▸ GIVEN EXERCISE
Every line below is to be quoted exactly, with nothing added or dropped.

▸ RECORDED DATA
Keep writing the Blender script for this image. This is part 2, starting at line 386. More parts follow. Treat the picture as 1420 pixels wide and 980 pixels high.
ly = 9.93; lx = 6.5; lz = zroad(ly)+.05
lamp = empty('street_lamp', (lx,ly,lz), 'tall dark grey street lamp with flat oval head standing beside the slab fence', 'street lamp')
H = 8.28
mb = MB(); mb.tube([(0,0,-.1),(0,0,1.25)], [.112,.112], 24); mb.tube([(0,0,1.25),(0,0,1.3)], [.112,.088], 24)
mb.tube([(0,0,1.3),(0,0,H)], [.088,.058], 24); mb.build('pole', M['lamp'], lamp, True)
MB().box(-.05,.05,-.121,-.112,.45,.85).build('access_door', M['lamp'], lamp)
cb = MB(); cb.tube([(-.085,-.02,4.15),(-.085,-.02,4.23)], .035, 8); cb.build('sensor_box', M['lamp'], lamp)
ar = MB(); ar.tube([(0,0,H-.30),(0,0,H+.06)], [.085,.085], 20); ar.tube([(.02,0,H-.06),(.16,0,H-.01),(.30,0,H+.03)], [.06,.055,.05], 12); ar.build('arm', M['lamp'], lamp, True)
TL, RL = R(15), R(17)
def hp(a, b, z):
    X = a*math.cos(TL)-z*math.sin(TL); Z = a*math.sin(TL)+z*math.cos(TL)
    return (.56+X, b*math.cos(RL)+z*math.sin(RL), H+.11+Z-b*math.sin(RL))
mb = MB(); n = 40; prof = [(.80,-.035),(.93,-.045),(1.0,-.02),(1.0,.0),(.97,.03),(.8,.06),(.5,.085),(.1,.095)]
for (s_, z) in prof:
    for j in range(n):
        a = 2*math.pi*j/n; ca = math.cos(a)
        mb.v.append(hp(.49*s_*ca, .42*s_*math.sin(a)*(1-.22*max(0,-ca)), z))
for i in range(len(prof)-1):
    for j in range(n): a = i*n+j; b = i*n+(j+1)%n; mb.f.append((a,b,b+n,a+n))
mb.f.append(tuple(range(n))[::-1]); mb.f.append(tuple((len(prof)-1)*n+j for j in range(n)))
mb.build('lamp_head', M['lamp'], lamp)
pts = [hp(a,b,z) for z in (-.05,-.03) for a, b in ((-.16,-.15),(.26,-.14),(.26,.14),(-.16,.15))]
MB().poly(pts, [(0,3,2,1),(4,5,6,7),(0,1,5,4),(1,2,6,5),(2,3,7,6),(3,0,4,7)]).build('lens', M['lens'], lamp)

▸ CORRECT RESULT
Keep writing the Blender script for this image. This is part 2, starting at line 386. More parts follow. Treat the picture as 1420 pixels wide and 980 pixels high.
ly = 9.93; lx = 6.5; lz = zroad(ly)+.05
lamp = empty('street_lamp', (lx,ly,lz), 'tall dark grey street lamp with flat oval head standing beside the slab fence', 'street lamp')
H = 8.28
mb = MB(); mb.tube([(0,0,-.1),(0,0,1.25)], [.112,.112], 24); mb.tube([(0,0,1.25),(0,0,1.3)], [.112,.088], 24)
mb.tube([(0,0,1.3),(0,0,H)], [.088,.058], 24); mb.build('pole', M['lamp'], lamp, True)
MB().box(-.05,.05,-.121,-.112,.45,.85).build('access_door', M['lamp'], lamp)
cb = MB(); cb.tube([(-.085,-.02,4.15),(-.085,-.02,4.23)], .035, 8); cb.build('sensor_box', M['lamp'], lamp)
ar = MB(); ar.tube([(0,0,H-.30),(0,0,H+.06)], [.085,.085], 20); ar.tube([(.02,0,H-.06),(.16,0,H-.01),(.30,0,H+.03)], [.06,.055,.05], 12); ar.build('arm', M['lamp'], lamp, True)
TL, RL = R(15), R(17)
def hp(a, b, z):
    X = a*math.cos(TL)-z*math.sin(TL); Z = a*math.sin(TL)+z*math.cos(TL)
    return (.56+X, b*math.cos(RL)+z*math.sin(RL), H+.11+Z-b*math.sin(RL))
mb = MB(); n = 40; prof = [(.80,-.035),(.93,-.045),(1.0,-.02),(1.0,.0),(.97,.03),(.8,.06),(.5,.085),(.1,.095)]
for (s_, z) in prof:
    for j in range(n):
        a = 2*math.pi*j/n; ca = math.cos(a)
        mb.v.append(hp(.49*s_*ca, .42*s_*math.sin(a)*(1-.22*max(0,-ca)), z))
for i in range(len(prof)-1):
    for j in range(n): a = i*n+j; b = i*n+(j+1)%n; mb.f.append((a,b,b+n,a+n))
mb.f.append(tuple(range(n))[::-1]); mb.f.append(tuple((len(prof)-1)*n+j for j in range(n)))
mb.build('lamp_head', M['lamp'], lamp)
pts = [hp(a,b,z) for z in (-.05,-.03) for a, b in ((-.16,-.15),(.26,-.14),(.26,.14),(-.16,.15))]
MB().poly(pts, [(0,3,2,1),(4,5,6,7),(0,1,5,4),(1,2,6,5),(2,3,7,6),(3,0,4,7)]).build('lens', M['lens'], lamp)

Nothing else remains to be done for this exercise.